IISc's Project Vaani Creates Atypical Speech Dataset for Three Indian Languages
Researchers at the Indian Institute of Science (IISc), Bengaluru, have developed a pilot dataset of atypical speech in three Indian languages under Project Vaani. The initiative, called the Vaani Atypical Speech Corpus, aims to make automatic speech recognition (ASR) systems more inclusive for people with speech impairments.
Atypical speech refers to speech patterns that deviate from standard speech, often due to neurological, cognitive, or motor conditions. While ASR technology has advanced for standard speech, it struggles with atypical speech, particularly in Indian languages where such data is scarce.
The pilot corpus currently contains approximately 10 hours of atypical speech from around 40 speakers across three languages. The team plans to expand the dataset in the coming months. The project is a collaboration with Google's Project Euphonia, which focuses on improving speech recognition for people with atypical speech.
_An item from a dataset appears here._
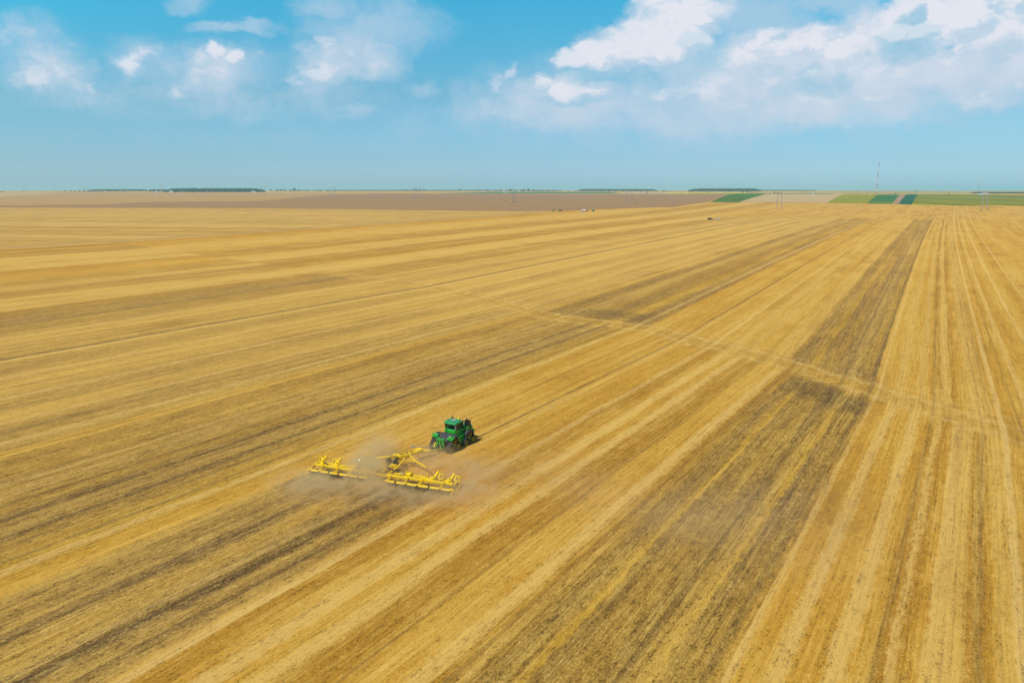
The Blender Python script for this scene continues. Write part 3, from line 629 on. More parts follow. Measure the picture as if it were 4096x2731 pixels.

“For Indian languages, there is no such data,” said Prasanta Kumar Ghosh, a professor in the Department of Electrical Engineering at IISc who leads Project Vaani. He emphasized the need to create technology that serves all individuals, including those who cannot speak naturally.
The larger Project Vaani aims to capture India's linguistic diversity by building a corpus of 150,000 hours of natural speech from around 1 million people across nearly 800 districts. So far, the team has completed two phases covering 165 districts, 156,534 speakers, and 105 languages. They have recorded over 31,000 hours of speech data, which is open-sourced.
Data collection uses an image-prompted method where speakers describe images shown to them. The team uses generic and locality-specific images to capture multimodal information. Each speaker spends about 20 seconds per image, with a limit of 60 images per speaker to ensure variety. The team also strives for balance in gender, age, socio-economic status, and education.
Around 10% of the collected data has been transcribed, amounting to more than 2,000 hours of transcription. The atypical speech pilot is a step toward making speech technology accessible to all Indians, regardless of speech patterns.